Рождественские каникулы были отмечены важным новшеством; в этом я проявила инициативу или, по крайней мере, так думала: впоследствии я осознала, что нередко мои изобретения всего лишь отражали коллективное движение. С недавних пор зимний спорт, предназначавшийся прежде редким и привилегированным господам, стал доступен людям скромного достатка, которые начали к нему приобщаться. В прошлом году Лионель де Руле, который провел свое детство в Альпах и знал все секреты поворота с выпадом и резкого торможения поворотом, увлек мою сестру, Жеже и других друзей в Валь-д’Изер; это была маленькая, плохо оснащенная деревушка, и тем не менее они славно повеселились. Я не могла пропустить, не испробовав, доступное мне удовольствие и убедила Сартра поехать в горы. Мы позаимствовали у окружающих кое-какое снаряжение и устроились в маленьком пансионе в Монроке в верхней части долины Шамони. На месте мы взяли напрокат старые лыжи, у которых не было даже канта. Каждый день, утром и после обеда, мы отправлялись в одно и то же место с пологим склоном; мы поднимались, скользили до самого низа и опять поднимались. Несколько дебютантов, вроде нас, упражнялись наугад. Маленький крестьянин лет десяти показал нам, как надо поворачивать. Несмотря на свое однообразие, эта игра развлекала нас: мы любили учиться, неважно чему. И никогда еще я не соприкасалась с этим миром без цвета и запаха, мира сплошной белизны, где солнце рассыпало радужные кристаллы. С наступлением темноты мы возвращались в гостиницу с лыжами на плече, с окоченевшими руками. Мы пили чай, читали книгу по гуманитарной географии, которая обучала нас разнице между домами «одноэтажной постройки» и домами «двухэтажной постройки». Мы захватили также толстенную книгу по физиологии; особенно нас интересовали нервная система и последние исследования относительно хронаксии. Какая радость броситься утром навстречу холоду просторного мира; какая радость обрести вечером меж четырех стен тепло душевной близости! Это были десять дней, сверкающих и чистых, словно снежное поле под синевой небес.

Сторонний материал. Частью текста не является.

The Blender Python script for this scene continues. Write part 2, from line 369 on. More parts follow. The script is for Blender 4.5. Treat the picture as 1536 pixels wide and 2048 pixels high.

Однажды ноябрьским днем, сидя на веранде кафе «Муэтт» в Гавре, мы долго сожалели о монотонности нашего будущего. Наши жизни были связаны друг с другом, наши дружеские отношения установлены навсегда, наши профессии намечены, и мир следовал своим путем. Нам не было и тридцати лет, и ничего нового с нами больше не случится, никогда! Обычно я не принимала всерьез такие стенания. Иногда, однако, я падала со своего олимпа. Если вечером я выпивала лишний стаканчик, мне случалось лить потом слезы; пробуждалась моя давняя тоска по абсолюту: я снова открывала тщету человеческих целей и неминуемость смерти; я упрекала Сартра в том, что он поддался этой постыдной мистификации, которая зовется жизнью. На следующий день я все еще оставалась под впечатлением такого озарения. Как-то ближе к вечеру, прогуливаясь по склону меловой глыбы, покрытой вялой травой, которая возвышается в Руане над Сеной, мы завели долгий разговор. Сартр отрицал то, что истина обнаруживается в вине и слезах; по его мнению, алкоголь угнетал меня, и я лживо приписывала своему состоянию метафизические причины. Я же доказывала, что, отметая самоконтроль и запреты, которые обычно защищают нас от невыносимой очевидности, опьянение обязывало меня посмотреть ей прямо в лицо. Сегодня мне думается, что привилегированное положение, которое отведено моей жизни, включает две истины, из которых нельзя выбрать лишь одну, их следует воспринимать вместе: радость существования и ужас конца. Но тогда я начинала метаться от одной к другой. Вторая одерживала верх короткими озарениями, но я подозревала, что у нее больше прав.
Была у меня и другая забота: я старела. Ни мое здоровье, ни мое лицо от этого не страдали, но время от времени я сетовала, что все вокруг меня обесцвечивается: я ничего больше не чувствую, жаловалась я. Пока я еще была способна впадать в «транс», и все-таки у меня появилось ощущение непоправимой потери. Блеск открытий, которые я сделала после окончания Сорбонны, мало-помалу потускнел. Мое любопытство еще находило пищу, но уже не встречало ошеломляющей новизны. Вокруг меня между тем бурлила реальность, но я совершила ошибку, не попытавшись проникнуть в нее; я облекла ее в схемы и мифы, которые изрядно поизносились: например, самобытность. Мне казалось, что все вокруг повторяется, потому что сама я повторялась. Однако это уныние всерьез не нарушало мою жизнь.